Call for investigation into rape cases during demos in Sudan capital

Yesterday, Khartoum witnessed massive protest marches and vigils in various neighbourhoods to protest the sexual violence women demonstrators faced during the December 19 Marches of the Millions and the military coup d’état of October 25. A delegation handed a memorandum to the Women’s Committee of the High Commission for Human Rights in Khartoum.

Women demonstrate against gender-based sexual violence, Khartoum, December 23 (Social media)

Yesterday, Khartoum witnessed massive protest marches and vigils in various neighbourhoods to protest the sexual violence women demonstrators faced during the December 19 Marches of the Millions and the military coup d’état of October 25.

The marches were organised by the Join the Committee campaign, an alliance of Sudanese feminist and women groups. The activists as well staged a vigil in front of the office of the High Commission for Human Rights, and handed a memorandum to the Women’s Committee of the Commission.

Following mass demonstrations on Sunday, held in commemoration of the start of the revolution that overthrew the 30-year Al Bashir dictatorship in 2019, and to express their rejection of the October 25 coup, a number of young women and girls were raped near the Republican Palace in central Khartoum.

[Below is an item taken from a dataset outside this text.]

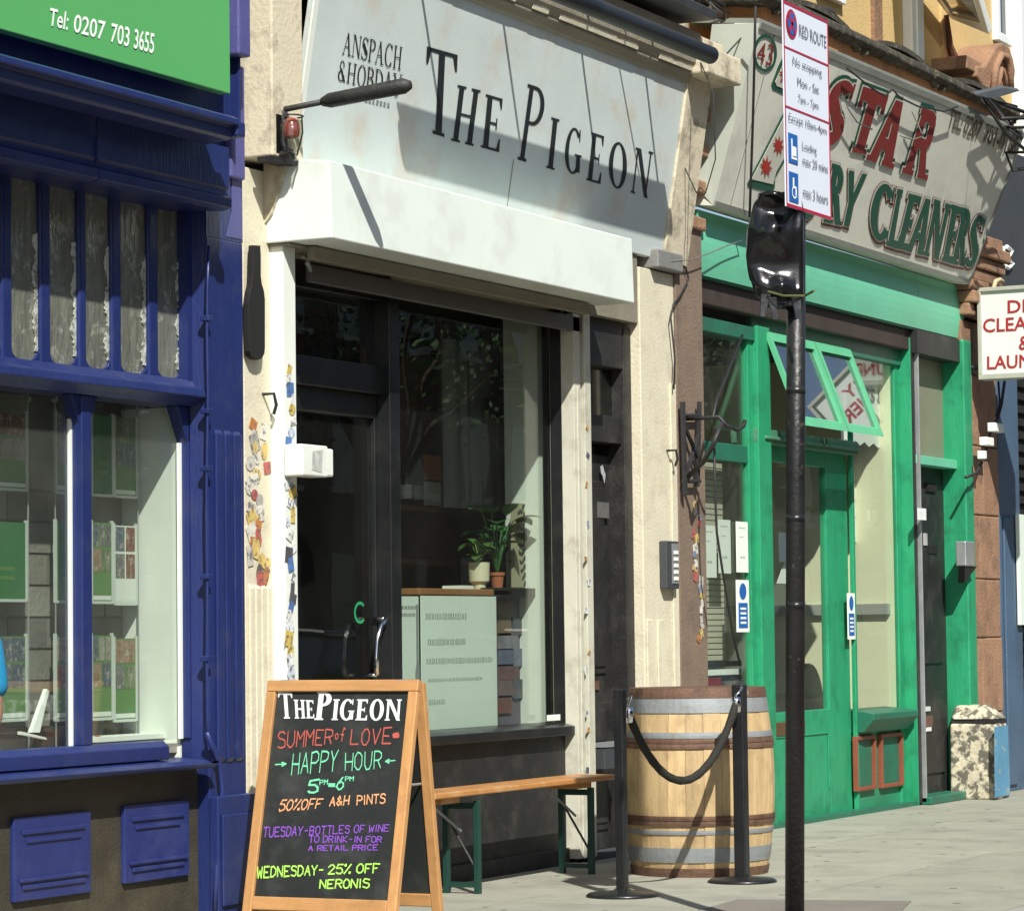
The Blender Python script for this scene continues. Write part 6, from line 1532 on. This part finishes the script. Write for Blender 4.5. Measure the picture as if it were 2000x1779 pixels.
# desk things low in the window
x0, x1, z0, z1 = R2((185, 1440), (345, 1455), .2)
ds = thing('white_desk', 'white desk edge with splayed leg behind the estate agent glass', 'desk', ((x0+x1)/2, .25, z0-.1))
part('desk_top', MB().box(x0, x1, .18, .36, z1-.02, z1), PAPER, ds); part('leg', MB().tube([(x1-.05, .25, z1), (x1-.2, .25, z1-.25)], .02, 6).tube([(x0+.1, .25, z1), (x0, .25, z1-.25)], .02, 6), WOOD, ds)
m = MB().slab([at(62, 1430, .2), at(78, 1430, .2), at(96, 1350, .24), at(92, 1345, .24)], (0, .02, 0)).slab([at(42, 1428, .2), at(90, 1440, .18), at(92, 1444, .18), at(42, 1434, .2)], (0, .02, 0))
solo('brochure_stand', m, PAPER, 'white leaning brochure stand low at the left of the estate agent window', 'stand')
solo('brochure', MB().slab([at(10, 1482, .16), at(84, 1482, .16), at(80, 1474, .3), at(20, 1470, .3)], (0, 0, .008)), PAPER, 'white brochure lying flat on the window shelf at lower left', 'brochure')

# ================================================================== THINGS IN THE CLEANERS
for (a, b, y, lab) in (((1372, 1025), (1400, 1128), .162, 'left white paper notice in the green shop side window'), ((1403, 1014), (1428, 1120), .162, 'middle white paper notice in the green shop side window'), ((1438, 1018), (1462, 1118), .135, 'right white paper notice with small drawing beside the green post')):
    o, bx_ = sheet('paper_notice', a, b, y, PAPER, lab, 'notice')
    blocks(o, bx_, y, [(.2, .8, .12, .02), (.25, .6, .3, .02), (.3, .7, .7, .05)], INKP, 5)
def safety(a, b, y, lab):
    o, (x0, x1, z0, z1) = sheet('blue_notice', a, b, y, PAPER, lab, 'notice')
    part('blue_panel', MB().box(x0+(x1-x0)*.14, x1-(x1-x0)*.14, y-.002, y-.0005, z0+(z1-z0)*.08, z0+(z1-z0)*.56), BLU, o)
    part('blue_oval', MB().add([((x0+x1)/2+(x1-x0)*.28*math.cos(t), y-.002, z0+(z1-z0)*.78+(z1-z0)*.16*math.sin(t)) for t in np.linspace(0, 6.28, 15)[:-1]], [tuple(range(14))[::-1]]), BLU, o)
    for k in range(4): part('print_line', MB().box(x0+(x1-x0)*.28, x1-(x1-x0)*.28, y-.003, y-.002, z0+(z1-z0)*(.16+.09*k), z0+(z1-z0)*(.20+.09*k)), TXTW, o)
safety((1438, 1132), (1464, 1234), .110, 'blue and white social distancing notice left of the green door post')
safety((1655, 1158), (1671, 1248), .135, 'blue and white social distancing notice right of the green door')
# arch banner in the right window, words cut off by the frame
x0, x1, z0, z1 = R2((1640, 700), (1750, 880), .26)
bn_ = thing('paper_banner', 'white arched paper banner with grey and red words behind the hopper windows', 'banner', ((x0+x1)/2, .26, z0))
P = [(x0, .26, z0+.04)]
for i in range(13): P.append((x0+(x1-x0)*i/12, .26, z0+(.03 if i % 2 else 0)))
P += [(x1, .26, z0+.3), (x1-.1, .26, z0+.62), (x1-.35, .26, z1), (x0+.35, .26, z1), (x0, .26, z0+.62)]
part('sheet', MB().slab(P, (0, .004, 0)), PAPER, bn_)
def btxt(s, tl, tr, bl, br, m): part('banner_word', map_polys(MB(), sans_text(s, bold=.03), *[at(*c, .256) for c in (tl, tr, bl, br)], (0, -.002, 0)), m, bn_)
btxt('ONT', (1670, 708), (1722, 714), (1670, 728), (1722, 734), REDL); btxt('RS &', (1690, 758), (1726, 763), (1690, 784), (1726, 789), INK); btxt('NS', (1708, 808), (1738, 812), (1708, 834), (1738, 838), INK); btxt('&S', (1655, 800), (1680, 790), (1662, 826), (1684, 808), REDL)
o, bx_ = sheet('price_list', (1660, 895), (1695, 1060), .45, PAPER, 'tall white price list hanging behind the right green window', 'notice'); blocks(o, bx_, .45, [(.1, .9, .28, .02), (.1, .9, .5, .01), (.1, .9, .7, .01)], INK, 3)
o, bx_ = sheet('price_list', (1678, 1055), (1700, 1150), .8, mat('pale blue paper', (.35, .42, .50), .7, .05, 4, 0), 'pale blue list on the yellow side wall in the green shop', 'notice')
ctr = thing('shop_counter', 'dark wooden counter inside the green shop', 'counter', (6.2, 2.2, 0)); part('front', MB().box(4.4, 6.4, 2.2, 2.7, .03, 1.0), DARKF, ctr); part('top', MB().box(4.35, 6.45, 2.15, 2.75, 1.0, 1.04), WOOD, ctr, bevel=.004)
c0 = at(1585, 1385, .5); ztop = ZZ(1585, 1295, .5)
ch = thing('round_back_chair', 'black round backed chair inside the green door', 'chair', (c0[0], .55, .03))
part('backrest', MB().slab([(c0[0]+.26*math.cos(t), .5, c0[2]-.05+max(0, math.sin(t))*(ztop-c0[2]+.05)) for t in np.linspace(math.pi, 0, 15)]+[(c0[0]+.26, .5, c0[2]-.3), (c0[0]-.26, .5, c0[2]-.3)], (0, .06, 0)), BLACKP, ch, bevel=.01)
part('seat', MB().box(c0[0]-.26, c0[0]+.26, .5, .95, .42, .50), BLACKP, ch, bevel=.02)
for dx in (-.22, .2):
    for yy in (.52, .9): part('leg', MB().box(c0[0]+dx, c0[0]+dx+.03, yy, yy+.03, .03, .42), BLACKP, ch)
x0, x1, z0, z1 = R2((1503, 1085), (1531, 1140), .3)
solo('triangle_notice', MB().slab([(x0, .25, z0), (x1+.05, .25, z0), (x1-.0, .25, z1), (x0+.18, .25, z1)][::1], (0, .004, 0)), PAPER, 'white slanted notice on the glass of the green door', 'notice')
x0, x1, z0, z1 = R2((1505, 1040), (1530, 1098), .28); solo('door_poster', MB().box(x0, x1, .22, .224, z0, z1), mat('grey blue poster', (.12, .15, .18), .6, .1, 8, 0), 'dark grey blue poster on the glass of the green door', 'poster')
x0, x1, z0, z1 = R2((1376, 1322), (1410, 1350), .26); solo('red_bag', MB().box(x0, x1, .26, .285, z0-.1, z1), mat('dark red cloth', (.20, .01, .02), .8, .2, 5, 0), 'dark red bag at the foot of the green shop side window', 'bag', bevel=.02)
for k, v in enumerate((1292, 1308, 1320)):
    x0, x1, z0, z1 = R2((1372, v), (1446, v+8), .27); solo('window_band', MB().box(x0, x1, .262, .266, z0, z1), [INKD, PAPER, INKD][k], ['upper black band low in the green shop side window', 'thin white band between the two black window bands', 'lower black band low in the green shop side window'][k], 'tape')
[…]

Data collected by the Unit for Combating Violence against Women and Children of the Ministry of Social Development confirmed nine cases of rape and gang rape. One of them is a 10-year-old girl, who “was raped by at least 10 men wearing uniforms of the security forces”.

The memorandum, signed by 47 Sudanese civil society groups and political parties, also cites members of neighbourhood Resistance Committees in Khartoum who as well reported that dozens of young women were subjected to harassment and various types of physical and sexual assault during their detention and later at police stations.

According to the women activists, the violence used against women during the protests on December 19 affirms are “neither random incidents nor spurs of the moment, but are rather an extension of a pattern of systematic gender-based sexual violence practiced by the authorities from the era of Al Bashir until today, with the aim of breaking the power of women, deterring them, and ensuring their absence from public life”.

The memorandum called for the formation of an independent investigation committees into the sexual assaults on Sunday.